Thursday, March 06, 2014

Tony Hall, BBC Director-General, at the Oxford Media Convention on Wednesday 26 February 2014

I have taken a section of Mr Hall's speech and added a few comments (in bold) -

Of course, there is always advertising.
Yet having no advertising is one of the characteristics that people most value about the BBC.
It’s not just the interruption that people dislike. 

The BBC is full of repetitious, disruptive, interruptive adverts for its own programmes and services.

Advertising would also narrow the range of content on the BBC. And by taking advertising money away from ITV and Channel 4 it would make public service broadcasting much worse across the board.

Some critics of the BBC who reluctantly accept this case for the licence fee, or at least see that others accept it, have started to make a different argument.

They say the licence fee is a dinosaur from a pre-digital age, doomed to inevitable extinction in an on-demand world where you don’t watch live TV.

The facts just don’t bear this out.

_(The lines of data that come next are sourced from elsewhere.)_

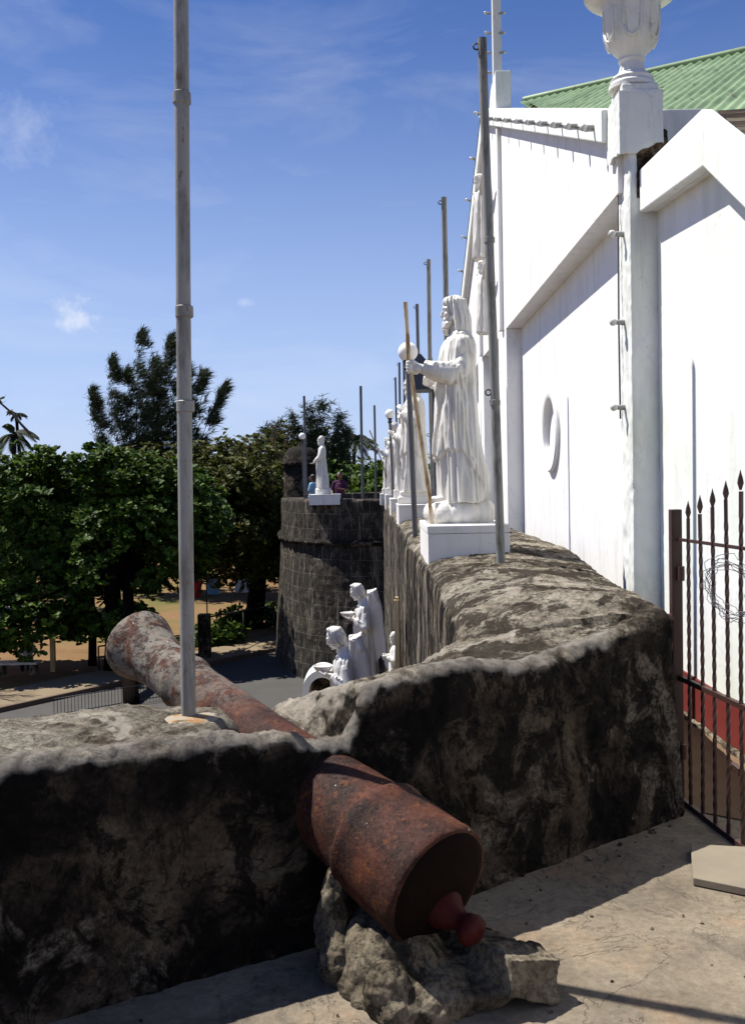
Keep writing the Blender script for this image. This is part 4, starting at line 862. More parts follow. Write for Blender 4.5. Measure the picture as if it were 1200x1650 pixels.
# lower band: small fascia line on the overhang edge
for y0, y1 in ((14.05, 14.22), (16.9, 17.08)): obj('rib', slabY([(y0, SOF+.02), (y1, SOF+.02), (y1, rake(y1)-.22), (y0, rake(y0)-.22)], lambda y: O(y)-.055, lambda y: O(y)-.002), M['plaster'], ch, bevel=.006)
def coping(pts, th, x0f, x1f, name, mat):
    top = [(y, z) for y, z in pts]; bot = [(y, z-th) for y, z in reversed(pts)]; return obj(name, slabY(top+bot, x0f, x1f), mat, ch, bevel=.012)
coping([(7.46, rake(7.46)), (YA, ZA)], .25, lambda y: O(y)-.08, lambda y: O(y)+.36, 'coping', M['plaster_green'])
coping([(YA, ZA), (24.1, rake(24.1))], .30, lambda y: O(y)-.11, lambda y: O(y)+.36, 'coping', M['plaster_green'])
obj('moulding', slabY([(YA+.1, ZA-.31), (24.0, rake(24.0)-.302), (24.0, rake(24.0)-.42), (YA+.2, ZA-.45)], lambda y: O(y)-.05, lambda y: O(y)-.003), M['plaster'], ch, bevel=.01)
# near corner pillar with the broken top
def rough_edge(p, seed, amp=.010): 
    V, F = p; N = normals(p); return V+N*(fbm(V*9, 4, seed, .6)*amp)[:, None]+np.stack([fbm(V*31, 3, seed+3)*.004]*3, 1), F
def dense_box(x0, x1, y0, y1, z0, z1, s):
    return evalmesh(box(x0, x1, y0, y1, z0, z1), [('REMESH', dict(mode='VOXEL', voxel_size=s))])
obj('corner_pillar', rough_edge(dense_box(1.905, 2.20, 7.12, 7.44, -.1, 3.58, .022), 3, .014), M['plaster_old'], ch, smooth=True, auto=40)
V, F = remesh(box(1.955, 2.185, 7.145, 7.42, 3.45, 4.05), .013, 1); V = V+normals((V, F))*(fbm(V*9, 4, 5)*.045)[:, None]
obj('plaster_strip', rough_edge(dense_box(1.905, 1.965, 7.125, 7.44, 3.5, 3.97, .016), 8, .012), M['plaster_old'], ch, smooth=True, auto=40)
obj('broken_masonry', (V, F), M['broken'], ch, smooth=True)
pb = dense_box(1.835, 2.150, 7.10, 7.47, 3.90, 4.33, .018); V, F = pb; V = V.copy(); lo = V[:, 2] < 3.95; V[lo, 2] += fbm(V[lo]*9+3, 3, 2)*.06-.5*(V[lo, 0]-1.835)*0+np.clip(V[lo, 0]-1.95, 0, 1)*.35; obj('post_block', rough_edge((V, F), 6, .006), M['plaster_old'], ch, smooth=True, auto=35)
obj('post_cap', merge(box(1.86, 2.125, 7.125, 7.445, 4.30, 4.39)), M['plaster_old'], ch, bevel=.02)
pc = (1.975, 7.285)
# light urn on top of the post
um = thing('stone_urn', 'large fluted white urn with wide rim standing on the corner pillar of the church', 'urn', (pc[0], pc[1], 4.39))
nfl = 144; prof = [(.165, 0), (.165, .03), (.15, .05), (.155, .07), (.135, .09), (.10, .12), (.085, .17), (.082, .19), (.095, .205), (.085, .22), (.10, .245), (.145, .30), (.178, .37), (.194, .45), (.200, .54), (.200, .70), (.205, .74), (.22, .76), (.26, .79), (.315, .81), (.335, .84), (.33, .87), (.27, .88), (.10, .875), (.01, .875)]
prof = [(r_, z if z < .245 else .245+(z-.245)*.73) for r_, z in prof]; rings = []
for r_, z in prof:
    g = 0.0
    if .26 < z < .48: g = .010*math.sin(math.pi*(z-.26)/.22)**.5
    if .10 < z < .19: g = .006
    rings.append([((r_-g*(abs(math.sin(a*16))**.5))*math.cos(a), (r_-g*(abs(math.sin(a*16))**.5))*math.sin(a), z) for a in np.linspace(0, 2*math.pi, nfl+1)[:-1]])
p_ = loft(rings); obj('bowl', mv(p_, pc[0], pc[1], 4.39), M['plaster_old'], um, smooth=True, auto=30)
for k in range(6):
    a = k*math.pi/3+.3; q = Vector((pc[0]+.192*math.cos(a), pc[1]+.192*math.sin(a), 4.39+.415)); fr = []
    for u, v in [(-.06, -.05), (-.045, -.12), (0, -.155), (.045, -.12), (.06, -.05), (.06, .17), (-.06, .17), (-.06, -.05)]:
        aa = a+u/.196; rz = .202+(0 if v > -.05 else v*.13); fr.append((pc[0]+rz*math.cos(aa), pc[1]+rz*math.sin(aa), q.z+v*.73+.02))
    obj('panel_frame', tube(fr, .0085, 8), M['plaster_old'], um, smooth=True)
# cross finial
YC = 15.6; XC = O(YC)+.15
fb = []
obj('finial_base', fixn(slabY([(15.1, 7.0), (16.0, 7.0), (16.0, 7.42), (15.9, 7.58), (15.75, 7.68), (15.55, 7.72), (15.1, 7.72)], lambda y: O(y)+.06, lambda y: O(y)+.30)), M['plaster_old'], ch, bevel=.02)
obj('cross', merge(box(XC-.065, XC+.065, YC-.065, YC+.065, 7.70, 10.9), box(XC-.06, XC+.06, YC-.95, YC-.067, 9.95, 10.08), box(XC-.06, XC+.06, YC+.067, YC+.95, 9.95, 10.08)), M['plinth'], ch, bevel=.006)
# lights along the edges
def light_string(pts, out, lab, cable=True, every=1):
    t_ = thing('light_string', lab, 'string of bulbs', pts[0], 'strings of clear bulbs on the church edges')
    if cable:
        cp_ = []
        for a, b in zip(pts[:-1], pts[1:]): a = Vector(a); b = Vector(b); cp_ += [a, (a+b)/2-Vector((0, 0, .012))]
        cp_.append(Vector(pts[-1])); obj('cable', tube(cp_, .006, 6), M['wire'], t_, smooth=True)
    out = Vector(out)
    for q in pts:
        q = Vector(q); o_ = obj('socket', tube([q-out*.01, q+out*.055], [.022, .018], 12), M['bulbcap'], t_, smooth=True, auto=40)
        obj('bulb', ell(q+out*.082, (.028, .028, .028), None, 14, 10), M['bulb'], o_, smooth=True)
ys = [7.72, 8.35, 9.05, 9.8, 10.6, 11.45, 12.4, 13.35, 14.3, 15.2]
light_string([(O(y)-.09, y, rake(y)-.14) for y in ys], (-.93, -.35, -.1), 'row of ten bulbs along the near sloping coping below the cross')
light_string([(O(y)-.115, y, rake(y)+.01) for y in (15.62, 16.5, 17.4, 18.3, 19.2, 20.2, 21.2)], (-.95, -.2, .2), 'bulbs along the far sloping edge of the gable against the sky')
light_string([(1.895, 7.30, z) for z in (3.36, 2.72, 2.10)], (-.95, -.25, 0), 'three bulbs on the vertical cable down the corner pillar', cable=False)
cb_ = obj('cable', tube([(1.885, 7.38, 4.0), (1.885, 7.37, 3.3), (1.884, 7.38, 2.7), (1.886, 7.37, 2.02)], .007, 8), M['wire'], smooth=True); tag(cb_, 'thin black cable running down the corner pillar of the church', 'cable')
t_ = thing('light_string', 'small clear bulbs up the edges of the cross on the gable', 'string of bulbs', (XC, YC, 7.8), 'strings of clear bulbs on the church edges')
for k in range(9):
    z = 7.85+.3*k
    for s in (-1, 1):
        o_ = obj('socket', tube([(XC-.03+s*.06, YC-.06, z), (XC-.03+s*.125, YC-.07, z+.01)], .017, 10), M['bulbcap'], t_, smooth=True); obj('bulb', ell((XC-.03+s*.145, YC-.07, z+.015), (.025, .025, .025), None, 12, 8), M['bulb'], o_, smooth=True)
# relief figures on the gable
P = [robe([(z, f, b+.02) for z, f, b in rows], None, seed=71, k=2.2, amp=.02), head((-.045, 0, 1.505), 10, 'long', 'full', seed=44)]
P += sleeve((.0, -.15, 1.24), (-.04, -.36, 1.30), (-.05, -.62, 1.42), (.07, .06, .05, .04), .02)+open_hand((-.05, -.63, 1.43), (0, -1, .3), (-1, 0, 0))+sleeve((.0, .15, 1.24), (-.04, .36, 1.30), (-.05, .62, 1.42), (.07, .06, .05, .04), .02)+open_hand((-.05, .63, 1.43), (0, 1, .3), (-1, 0, 0))
V, F = remesh(merge(*P), .018, 1)
rl = thing('wall_relief', 'white relief figures one above the other in the middle of the church gable', 'relief', (O(15.3)-.05, 15.3, 3.75))
for nm, zz, sc_, yy_ in (('upper_figure', 4.95, .80, 15.35), ('lower_figure', 3.80, .68, 15.2)):
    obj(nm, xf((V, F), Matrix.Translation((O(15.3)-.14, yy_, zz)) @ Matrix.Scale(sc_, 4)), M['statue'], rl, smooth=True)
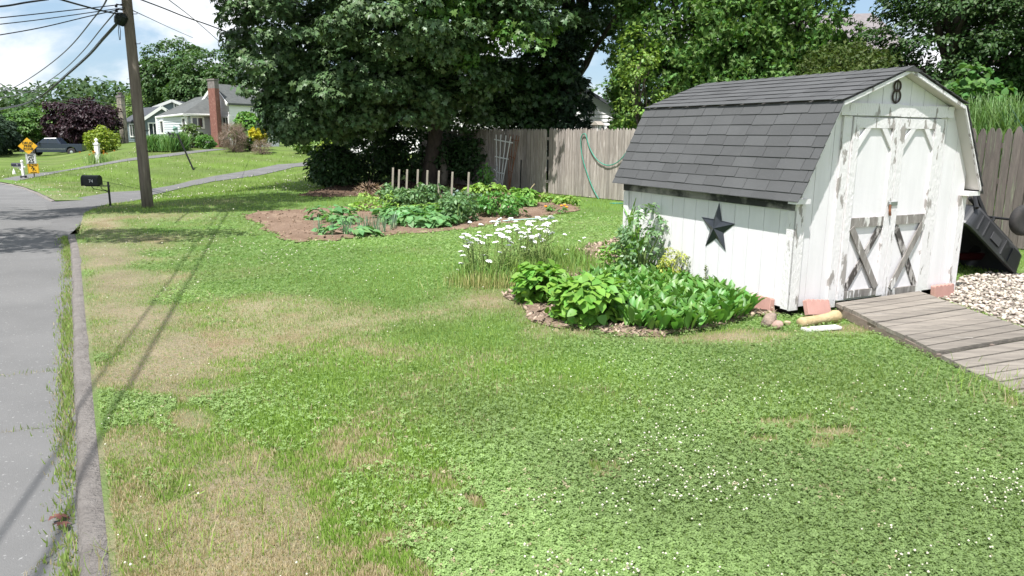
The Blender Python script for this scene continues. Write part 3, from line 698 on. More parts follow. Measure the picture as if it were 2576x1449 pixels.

Around 90% of all television viewing is still live. Well under 2% of households consume only on-demand TV content. And this number is growing only slowly.

Well count me in - I am one of your 2%  I stopped paying my licence fee and I have disconnected my aerial (and sky dish incidentally).  Since I stopped just flopping down to watch whatever happened to be on, my life has improved no end.  Increasingly, the BBC offers me very little of interest, and I am buggered if I will pay for any more London-centric media luvvies lifestyle programming (and fat payoffs when they leave).

Funding by licence fee therefore remains practical and sustainable.

Yet one of the advantages of the licence fee is that it’s flexible and has adapted over the years. It started as a radio licence. Then TV. Then colour TV. And then the relatively simple change to the regulations in 2004 to cover the consumption of live TV on new devices such as computers. When it’s adapted itself so well over the decades, why would you suddenly give it up?

When and how best to take the next step is, of course, a matter for the Government. Our view is that there is room for modernisation so that the fee applies to the consumption of BBC TV programmes, whether live on BBC One or on-demand via BBC iPlayer.

Even though I only watch online, I don't watch live stuff- because it's against the law.  Clearly you realise that by allowing me to legally watch an occasional (and it really is occasional) BBC programme on iPlayer, you are missing out, and despite the fact that I'm part of the 2% (and rising slowly) you feel you need to take your bat home.  

That is fine - I get the argument that says I shouldn't watch it if I'm not paying for it.  I just hope your "enforcement" regime is able to distinguish between genuine offenders and people you or Crapita don't like the look of, because the record so far is not encouraging.